Underutilized Potential: The Business Costs of Unreliable Infrastructure in Developing Countries
with Jun Rentschler, Martin Kornejew, Stéphane Hallegatte and Johannes Braese
This study constructs a microdata set of about 143,000 firms to estimate the monetary costs of infrastructure disruptions in 137 low- and middle-income countries, representing 78 percent of the world population and 80 percent of the GDP of low- and -middle-income countries. Specifically, this study assesses the impact of transport, electricity, and water disruptions on the capacity utilization rates of firms. The estimates suggest that utilization losses amount to $151 billion a year – of which $107 billion are due to transport disruptions, $38 billion due to blackouts, and $6 billion due to dryouts. Moreover, this study shows that electricity outages are causing sales losses equivalent to $82 billion a year. Firms are also incurring the costs of self-generated electricity, estimated to amount to $64 billion a year (including annualized capital expenditure). At almost $300 billion a year, these figures highlight the substantial drag that unreliable infrastructure imposes on firms in developing countries. Yet, these figures are likely to be under-estimates as neither all countries nor all types of impacts are covered.

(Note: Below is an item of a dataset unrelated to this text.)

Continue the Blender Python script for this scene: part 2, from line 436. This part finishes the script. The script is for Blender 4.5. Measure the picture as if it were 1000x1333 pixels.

Infrastructure Disruptions: How Instability Breeds Household Vulnerability
with Alvina Erman, Julie Rozenberg, Jun Rentschler, Paolo Avner and Stéphane Hallegatte
This review examines the literature on the welfare impacts of infrastructure disruptions. There is widespread evidence that households suffer from the consequences of a lack of infrastructure reliability, and that being connected to the grid is not sufficient to close the infrastructure gap. Disruptions and irregular service have adverse effects on household welfare, due to missed work and education opportunities, and negative impact on health. Calibrating costs of unreliable infrastructure on existing willingness to pay assessments, we estimate the welfare losses associated with blackouts and water outages. Overall, between 0.1 and 0.2 percent of GDP would be lost each year because of unreliable infrastructure – electricity, water and transport.